### OBJECTIVE
Begin with the first line of the listing and quote every line through the one containing "solid('rocky_bank', bank, DARKW, 'dark"; give only those lines.

### DATASET CONTENT
↓↓↓
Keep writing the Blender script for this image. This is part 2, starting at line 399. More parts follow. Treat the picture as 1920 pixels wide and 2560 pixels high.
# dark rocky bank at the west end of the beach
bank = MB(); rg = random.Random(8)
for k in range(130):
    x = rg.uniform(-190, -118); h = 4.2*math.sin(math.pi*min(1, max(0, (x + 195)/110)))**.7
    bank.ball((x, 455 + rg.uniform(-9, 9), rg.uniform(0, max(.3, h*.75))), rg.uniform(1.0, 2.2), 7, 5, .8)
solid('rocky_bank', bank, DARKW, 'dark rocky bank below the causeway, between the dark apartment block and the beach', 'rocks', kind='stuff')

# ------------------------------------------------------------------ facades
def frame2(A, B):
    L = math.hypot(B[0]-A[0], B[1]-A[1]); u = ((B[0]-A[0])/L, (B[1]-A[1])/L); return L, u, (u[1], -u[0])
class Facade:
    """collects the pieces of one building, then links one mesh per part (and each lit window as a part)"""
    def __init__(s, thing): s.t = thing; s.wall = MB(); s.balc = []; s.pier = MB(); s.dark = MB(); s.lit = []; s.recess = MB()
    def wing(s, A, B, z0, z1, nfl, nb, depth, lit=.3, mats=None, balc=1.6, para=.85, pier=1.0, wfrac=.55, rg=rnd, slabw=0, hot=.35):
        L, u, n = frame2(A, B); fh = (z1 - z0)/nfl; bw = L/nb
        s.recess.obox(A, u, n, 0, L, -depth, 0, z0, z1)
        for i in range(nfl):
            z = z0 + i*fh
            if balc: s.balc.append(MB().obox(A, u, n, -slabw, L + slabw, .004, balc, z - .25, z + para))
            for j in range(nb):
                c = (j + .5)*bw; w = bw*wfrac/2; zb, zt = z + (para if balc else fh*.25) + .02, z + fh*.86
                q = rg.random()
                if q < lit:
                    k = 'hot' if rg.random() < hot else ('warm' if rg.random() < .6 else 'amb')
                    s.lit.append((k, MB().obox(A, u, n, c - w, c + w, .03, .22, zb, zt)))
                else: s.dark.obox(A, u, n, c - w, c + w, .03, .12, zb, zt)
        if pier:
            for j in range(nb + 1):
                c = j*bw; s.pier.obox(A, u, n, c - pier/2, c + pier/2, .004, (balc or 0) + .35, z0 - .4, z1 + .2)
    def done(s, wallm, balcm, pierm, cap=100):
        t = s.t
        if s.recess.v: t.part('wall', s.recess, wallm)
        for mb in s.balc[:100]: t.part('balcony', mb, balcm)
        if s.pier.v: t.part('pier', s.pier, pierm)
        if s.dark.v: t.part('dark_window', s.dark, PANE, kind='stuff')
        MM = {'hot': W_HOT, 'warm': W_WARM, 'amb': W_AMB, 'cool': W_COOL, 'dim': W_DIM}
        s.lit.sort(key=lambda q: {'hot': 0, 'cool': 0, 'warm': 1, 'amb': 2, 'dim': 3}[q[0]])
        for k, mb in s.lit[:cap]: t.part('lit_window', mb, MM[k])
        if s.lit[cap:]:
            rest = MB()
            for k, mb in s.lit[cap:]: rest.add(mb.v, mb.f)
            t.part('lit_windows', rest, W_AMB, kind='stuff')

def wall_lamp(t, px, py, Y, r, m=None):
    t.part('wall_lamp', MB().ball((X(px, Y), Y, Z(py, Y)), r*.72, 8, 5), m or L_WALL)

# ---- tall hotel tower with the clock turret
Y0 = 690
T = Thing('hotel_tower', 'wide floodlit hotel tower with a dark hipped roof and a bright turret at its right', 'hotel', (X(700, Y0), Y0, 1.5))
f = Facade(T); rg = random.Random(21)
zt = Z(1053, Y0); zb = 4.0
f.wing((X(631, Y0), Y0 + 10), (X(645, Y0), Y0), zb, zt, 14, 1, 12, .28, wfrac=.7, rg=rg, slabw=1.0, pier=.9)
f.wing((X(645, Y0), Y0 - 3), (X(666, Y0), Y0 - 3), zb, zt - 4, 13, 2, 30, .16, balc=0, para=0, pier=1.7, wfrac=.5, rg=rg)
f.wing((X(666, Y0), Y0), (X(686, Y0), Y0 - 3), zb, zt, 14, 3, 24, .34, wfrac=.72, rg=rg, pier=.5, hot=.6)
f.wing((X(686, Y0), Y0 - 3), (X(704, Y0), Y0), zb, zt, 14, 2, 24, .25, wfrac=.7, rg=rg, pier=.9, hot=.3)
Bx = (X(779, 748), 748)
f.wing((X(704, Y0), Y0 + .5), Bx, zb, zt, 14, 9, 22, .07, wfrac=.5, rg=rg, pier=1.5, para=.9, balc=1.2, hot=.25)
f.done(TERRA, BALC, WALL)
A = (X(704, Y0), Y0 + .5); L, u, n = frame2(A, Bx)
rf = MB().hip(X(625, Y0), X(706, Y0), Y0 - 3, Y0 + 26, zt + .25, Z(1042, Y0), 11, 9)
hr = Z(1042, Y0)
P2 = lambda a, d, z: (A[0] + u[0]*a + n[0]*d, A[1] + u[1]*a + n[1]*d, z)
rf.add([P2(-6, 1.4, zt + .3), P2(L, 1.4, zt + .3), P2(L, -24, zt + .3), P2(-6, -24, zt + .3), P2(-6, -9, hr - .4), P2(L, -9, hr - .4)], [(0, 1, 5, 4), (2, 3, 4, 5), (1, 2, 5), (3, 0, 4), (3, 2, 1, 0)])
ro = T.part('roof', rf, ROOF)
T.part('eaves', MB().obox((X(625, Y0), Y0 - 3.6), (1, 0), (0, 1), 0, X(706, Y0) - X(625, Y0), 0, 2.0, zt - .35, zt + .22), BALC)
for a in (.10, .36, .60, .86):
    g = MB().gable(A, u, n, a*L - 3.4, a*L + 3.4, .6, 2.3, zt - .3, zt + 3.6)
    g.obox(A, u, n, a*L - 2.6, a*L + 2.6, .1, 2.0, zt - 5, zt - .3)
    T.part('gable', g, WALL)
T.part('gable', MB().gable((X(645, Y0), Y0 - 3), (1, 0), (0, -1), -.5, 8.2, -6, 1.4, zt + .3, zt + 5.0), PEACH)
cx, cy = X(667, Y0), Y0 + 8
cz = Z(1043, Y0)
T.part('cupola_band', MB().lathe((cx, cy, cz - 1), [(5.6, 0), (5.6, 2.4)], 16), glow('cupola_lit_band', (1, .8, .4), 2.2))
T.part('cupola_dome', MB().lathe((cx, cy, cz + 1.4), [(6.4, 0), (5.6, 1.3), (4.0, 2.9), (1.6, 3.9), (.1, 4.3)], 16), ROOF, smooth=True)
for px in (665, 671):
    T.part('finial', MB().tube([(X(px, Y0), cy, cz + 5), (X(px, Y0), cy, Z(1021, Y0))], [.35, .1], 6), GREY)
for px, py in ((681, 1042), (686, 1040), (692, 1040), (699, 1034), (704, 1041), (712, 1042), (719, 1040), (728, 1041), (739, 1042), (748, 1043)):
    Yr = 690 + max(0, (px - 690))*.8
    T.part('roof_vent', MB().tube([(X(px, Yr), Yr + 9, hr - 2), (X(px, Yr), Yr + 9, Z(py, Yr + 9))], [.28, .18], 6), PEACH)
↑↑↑
### ANSWER TO THE EXERCISE
Keep writing the Blender script for this image. This is part 2, starting at line 399. More parts follow. Treat the picture as 1920 pixels wide and 2560 pixels high.
# dark rocky bank at the west end of the beach
bank = MB(); rg = random.Random(8)
for k in range(130):
    x = rg.uniform(-190, -118); h = 4.2*math.sin(math.pi*min(1, max(0, (x + 195)/110)))**.7
    bank.ball((x, 455 + rg.uniform(-9, 9), rg.uniform(0, max(.3, h*.75))), rg.uniform(1.0, 2.2), 7, 5, .8)
solid('rocky_bank', bank, DARKW, 'dark rocky bank below the causeway, between the dark apartment block and the beach', 'rocks', kind='stuff')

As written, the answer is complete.